Context: EGDF is the European Games Developer Federation. The article suggests that Unity’s actions create an anti-competitive environment and that the EU should step in.
Unity’s install fees demonstrate why the EU needs a new regulatory framework for unfair, non-negotiable B2B contract terms. Contract terms Unity has with game developers are non-negotiable. With the new non-negotiable install fee, European game developers have to either withdraw their games from markets, increase consumer prices or renegotiate their contracts with third parties. For example, if a game memory institution makes games available for download on their website, a game developer studio must now ask for a fee for it or ban making European digital cultural heritage available to European citizens. The three-month time frame Unity is providing for all this is not enough.
How can the market “fail”?
If the price is higher than buyers are willing to pay, then no money changes hands.
Isn’t that a market success?

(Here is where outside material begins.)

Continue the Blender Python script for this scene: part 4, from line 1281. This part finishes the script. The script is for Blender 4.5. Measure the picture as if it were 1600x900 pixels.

When, as the buyer, you don’t pay for something that’s not with the price? Or when the seller chooses not to sell something for less than they feel it is worth?
The only true market failures are market distorting, like monopolies or subsidies.
I think the article makes a good case. According to them, 63% of games are made in Unity and many studios are built to be entirely dependent on it, especially mobile ones. Unity knows that switching to another engine is a huge task a huge chunk of devs won’t be able to afford or have the time to, so if Unity decides to kill companies using it the market could crash, at least temporarily.